9. Each Fund agrees to register, from time to time as necessary,
additional Class C shares with the Securities & Exchange Commission,
State and other regulatory bodies and to pay the related filing fees
therefor and to file such amendments, reports and other documents as
may be necessary in order that there may be no untrue statement of a
material fact in the Registration Statement or Prospectus or that
their may be no omission to state a material fact therein necessary
in order to make the statements therein, in light of the
circumstances under which they were made, not misleading. As used in
this Agreement, the term " Registration Statement" shall mean the
Registration Statement most recently filed by the Trust with the
Securities & Exchange Commission and effective under the Securities
Act of 1933, as amended, as such Registration Statement is amended
from time to time, and the term "Prospectus" shall mean the most
recent form of prospectus authorized by the Trust for use by the
Underwriter and by dealers.
10. This Agreement may be terminated at any time on not more than 60
days written notice, without payment of a penalty, by the
Underwriter, by vote of a majority of the class of outstanding
voting securities of each respective Fund or by vote of a majority
of the Trustees, acting separately on behalf of each Fund, who are
not "interested persons" of the Funds and who have not direct or
indirect financial interest in the operation of the Plan or in any
agreements.
11. This Agreement shall terminate automatically in the event of its
assignment. The term "assignment" for this purpose shall have the
meaning defined in Section 2(a) (4) of the Investment Company Act of
1940.
12. This Agreement has been approved by the Trustees of the Trust on
behalf of the Funds and shall continue in effect for two years from
its effective date.

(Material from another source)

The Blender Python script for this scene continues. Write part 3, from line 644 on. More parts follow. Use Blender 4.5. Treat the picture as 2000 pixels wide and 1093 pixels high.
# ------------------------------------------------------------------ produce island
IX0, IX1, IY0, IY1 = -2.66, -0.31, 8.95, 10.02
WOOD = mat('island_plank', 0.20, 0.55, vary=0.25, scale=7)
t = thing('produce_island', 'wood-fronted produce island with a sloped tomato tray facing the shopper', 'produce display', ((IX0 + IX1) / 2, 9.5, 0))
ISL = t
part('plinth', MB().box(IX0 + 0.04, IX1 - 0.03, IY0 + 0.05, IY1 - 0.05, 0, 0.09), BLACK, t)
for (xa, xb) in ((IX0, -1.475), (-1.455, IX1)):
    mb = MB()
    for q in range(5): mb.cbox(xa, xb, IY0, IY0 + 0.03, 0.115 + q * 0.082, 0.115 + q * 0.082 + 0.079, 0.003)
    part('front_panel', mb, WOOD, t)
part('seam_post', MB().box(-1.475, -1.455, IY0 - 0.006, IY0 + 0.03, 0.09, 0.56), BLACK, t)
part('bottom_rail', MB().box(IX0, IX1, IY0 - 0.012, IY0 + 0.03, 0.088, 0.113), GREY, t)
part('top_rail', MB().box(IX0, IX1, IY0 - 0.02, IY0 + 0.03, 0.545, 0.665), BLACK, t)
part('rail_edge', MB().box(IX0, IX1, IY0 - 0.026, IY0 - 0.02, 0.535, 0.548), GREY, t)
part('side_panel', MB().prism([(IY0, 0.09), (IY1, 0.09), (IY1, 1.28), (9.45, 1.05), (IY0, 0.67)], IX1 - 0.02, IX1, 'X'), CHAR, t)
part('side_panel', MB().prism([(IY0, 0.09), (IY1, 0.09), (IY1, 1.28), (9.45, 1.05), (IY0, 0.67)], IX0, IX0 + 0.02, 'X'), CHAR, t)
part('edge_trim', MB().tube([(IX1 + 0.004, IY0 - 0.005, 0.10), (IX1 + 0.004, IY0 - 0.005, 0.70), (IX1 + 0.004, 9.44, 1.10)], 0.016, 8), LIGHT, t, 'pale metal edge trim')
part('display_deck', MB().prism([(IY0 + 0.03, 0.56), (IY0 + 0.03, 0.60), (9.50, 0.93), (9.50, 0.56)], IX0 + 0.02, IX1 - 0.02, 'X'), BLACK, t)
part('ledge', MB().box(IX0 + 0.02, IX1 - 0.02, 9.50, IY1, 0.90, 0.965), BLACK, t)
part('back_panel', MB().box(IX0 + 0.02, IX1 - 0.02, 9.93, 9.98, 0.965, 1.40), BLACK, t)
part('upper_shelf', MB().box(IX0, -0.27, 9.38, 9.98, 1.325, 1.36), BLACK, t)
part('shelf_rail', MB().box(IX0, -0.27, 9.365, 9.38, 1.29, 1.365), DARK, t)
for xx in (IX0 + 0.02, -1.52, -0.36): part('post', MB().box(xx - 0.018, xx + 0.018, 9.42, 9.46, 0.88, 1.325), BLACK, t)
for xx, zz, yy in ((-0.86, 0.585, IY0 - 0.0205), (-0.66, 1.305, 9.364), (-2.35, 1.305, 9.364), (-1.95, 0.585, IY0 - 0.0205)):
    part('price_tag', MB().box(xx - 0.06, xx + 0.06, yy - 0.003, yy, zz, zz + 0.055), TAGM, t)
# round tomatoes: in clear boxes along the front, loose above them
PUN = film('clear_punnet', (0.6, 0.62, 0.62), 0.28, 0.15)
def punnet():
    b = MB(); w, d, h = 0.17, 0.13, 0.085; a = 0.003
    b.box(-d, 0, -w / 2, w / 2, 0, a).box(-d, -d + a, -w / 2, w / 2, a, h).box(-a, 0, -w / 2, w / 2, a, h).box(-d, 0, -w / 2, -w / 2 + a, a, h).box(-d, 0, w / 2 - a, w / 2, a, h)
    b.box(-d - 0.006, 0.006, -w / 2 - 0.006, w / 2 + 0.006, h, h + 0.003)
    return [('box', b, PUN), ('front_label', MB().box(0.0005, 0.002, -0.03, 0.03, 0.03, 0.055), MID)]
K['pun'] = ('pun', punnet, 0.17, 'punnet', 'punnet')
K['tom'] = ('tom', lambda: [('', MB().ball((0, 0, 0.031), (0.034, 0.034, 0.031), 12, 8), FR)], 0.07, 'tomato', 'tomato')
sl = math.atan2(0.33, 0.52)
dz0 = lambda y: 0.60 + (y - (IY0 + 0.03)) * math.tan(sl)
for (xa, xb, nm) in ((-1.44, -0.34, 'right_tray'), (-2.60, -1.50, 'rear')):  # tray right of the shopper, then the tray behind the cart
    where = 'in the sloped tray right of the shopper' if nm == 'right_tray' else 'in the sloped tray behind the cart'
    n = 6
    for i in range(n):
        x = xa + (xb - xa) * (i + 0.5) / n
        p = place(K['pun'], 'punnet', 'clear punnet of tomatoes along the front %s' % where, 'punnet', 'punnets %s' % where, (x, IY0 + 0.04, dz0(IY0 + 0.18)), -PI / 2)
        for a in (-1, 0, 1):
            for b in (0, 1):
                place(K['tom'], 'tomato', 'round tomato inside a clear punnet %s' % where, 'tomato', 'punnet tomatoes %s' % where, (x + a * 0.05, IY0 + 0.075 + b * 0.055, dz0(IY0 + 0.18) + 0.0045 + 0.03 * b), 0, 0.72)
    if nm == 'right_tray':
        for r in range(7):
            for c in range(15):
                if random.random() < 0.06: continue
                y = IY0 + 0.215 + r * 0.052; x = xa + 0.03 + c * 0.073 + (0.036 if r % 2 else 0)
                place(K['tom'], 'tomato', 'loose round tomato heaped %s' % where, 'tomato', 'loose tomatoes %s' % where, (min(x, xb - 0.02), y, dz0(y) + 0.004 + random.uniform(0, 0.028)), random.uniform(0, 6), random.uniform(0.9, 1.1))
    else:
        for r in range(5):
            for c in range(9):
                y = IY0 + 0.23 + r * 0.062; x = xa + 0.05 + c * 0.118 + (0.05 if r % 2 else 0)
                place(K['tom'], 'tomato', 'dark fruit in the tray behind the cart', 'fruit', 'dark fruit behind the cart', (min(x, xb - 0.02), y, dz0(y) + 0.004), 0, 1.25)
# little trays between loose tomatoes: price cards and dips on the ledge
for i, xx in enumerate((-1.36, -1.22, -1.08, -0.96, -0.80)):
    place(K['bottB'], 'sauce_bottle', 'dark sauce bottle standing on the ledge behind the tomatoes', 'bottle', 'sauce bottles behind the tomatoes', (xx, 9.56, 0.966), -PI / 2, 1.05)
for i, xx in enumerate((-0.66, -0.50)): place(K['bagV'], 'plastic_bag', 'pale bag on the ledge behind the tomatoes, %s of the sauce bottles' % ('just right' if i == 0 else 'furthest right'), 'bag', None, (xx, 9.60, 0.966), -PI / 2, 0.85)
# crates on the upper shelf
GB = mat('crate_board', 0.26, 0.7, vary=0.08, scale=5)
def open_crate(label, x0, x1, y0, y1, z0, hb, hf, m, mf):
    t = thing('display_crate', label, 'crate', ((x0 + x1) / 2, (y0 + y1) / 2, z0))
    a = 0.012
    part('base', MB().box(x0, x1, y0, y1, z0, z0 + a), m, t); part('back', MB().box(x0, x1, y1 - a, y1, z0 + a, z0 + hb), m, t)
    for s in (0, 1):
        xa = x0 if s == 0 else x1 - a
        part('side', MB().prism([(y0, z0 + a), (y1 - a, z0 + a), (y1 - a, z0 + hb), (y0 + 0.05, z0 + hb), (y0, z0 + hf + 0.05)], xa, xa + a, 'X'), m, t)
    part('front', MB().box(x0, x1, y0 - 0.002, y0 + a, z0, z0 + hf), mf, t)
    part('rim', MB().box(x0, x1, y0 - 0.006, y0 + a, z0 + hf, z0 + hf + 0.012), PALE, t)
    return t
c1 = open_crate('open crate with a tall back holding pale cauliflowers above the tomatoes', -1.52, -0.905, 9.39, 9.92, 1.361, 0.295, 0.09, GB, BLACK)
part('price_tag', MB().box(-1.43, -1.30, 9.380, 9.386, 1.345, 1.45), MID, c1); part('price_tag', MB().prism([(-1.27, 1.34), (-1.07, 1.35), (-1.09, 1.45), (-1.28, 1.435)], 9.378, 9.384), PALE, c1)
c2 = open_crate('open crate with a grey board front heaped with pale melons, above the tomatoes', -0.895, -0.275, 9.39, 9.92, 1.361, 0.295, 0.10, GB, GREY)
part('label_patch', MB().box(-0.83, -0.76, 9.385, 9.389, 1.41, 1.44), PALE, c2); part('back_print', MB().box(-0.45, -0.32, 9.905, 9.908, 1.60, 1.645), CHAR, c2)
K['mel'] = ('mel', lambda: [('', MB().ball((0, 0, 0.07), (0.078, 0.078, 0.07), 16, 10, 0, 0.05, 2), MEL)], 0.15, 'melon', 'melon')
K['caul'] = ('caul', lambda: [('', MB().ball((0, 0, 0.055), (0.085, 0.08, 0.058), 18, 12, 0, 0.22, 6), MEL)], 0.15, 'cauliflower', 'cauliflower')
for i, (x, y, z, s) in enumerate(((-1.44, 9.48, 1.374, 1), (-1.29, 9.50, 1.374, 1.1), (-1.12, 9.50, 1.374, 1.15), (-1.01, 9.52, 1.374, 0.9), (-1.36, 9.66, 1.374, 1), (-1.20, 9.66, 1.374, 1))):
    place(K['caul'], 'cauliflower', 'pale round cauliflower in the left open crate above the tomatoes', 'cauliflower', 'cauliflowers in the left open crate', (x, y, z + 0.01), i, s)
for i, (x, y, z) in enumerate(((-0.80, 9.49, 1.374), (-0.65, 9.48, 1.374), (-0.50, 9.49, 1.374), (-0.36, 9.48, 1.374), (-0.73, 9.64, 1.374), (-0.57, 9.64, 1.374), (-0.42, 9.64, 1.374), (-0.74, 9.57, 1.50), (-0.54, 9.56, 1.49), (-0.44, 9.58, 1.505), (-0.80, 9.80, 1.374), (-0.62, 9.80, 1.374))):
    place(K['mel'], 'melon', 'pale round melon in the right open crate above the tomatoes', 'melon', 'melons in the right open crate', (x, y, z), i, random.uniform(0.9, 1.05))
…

Thereafter, this Agreement shall continue for
successive annual periods, provided that such continuance is
specifically approved annually by a majority of the Trustees who are
not interested persons of the parties hereto as defined in the
Investment Company Act of 1940 and either (a) by vote of the
Trustees of the Trust or (b) by vote of a majority or the
outstanding voting securities of each Fund, as defined in the
Investment Company Act of 1940.
13. The Declaration of Trust, establishing the Trust, dated August
18, 1993, a copy of which together with all amendments thereto (the
"Declaration") is on file in the office of the Secretary of the
Commonwealth of Massachusetts, provides that the name of the Trust
refers to the Trustees under the Declaration collectively as
trustees, but not individually or personally; and no Trustee,
shareholder officer, employee or agent of the Trust and/or the Funds
may be held to any personal liability, nor may resort be had to
their private property for the satisfaction of any obligation or
claim or otherwise in connection with affairs of the Trust, but the
Trust property only shall be liable.
IN WITNESS WHEREOF, the parties hereto have caused this Agreement to
be executed by their officers thereunto duly authorized and to
become effective as of this 31st day of March, 1994.
Attest: NORTHSTAR TRUST
By: ________________________ By: ________________________
Attest: NORTHSTAR DISTRIBUTORS, INC.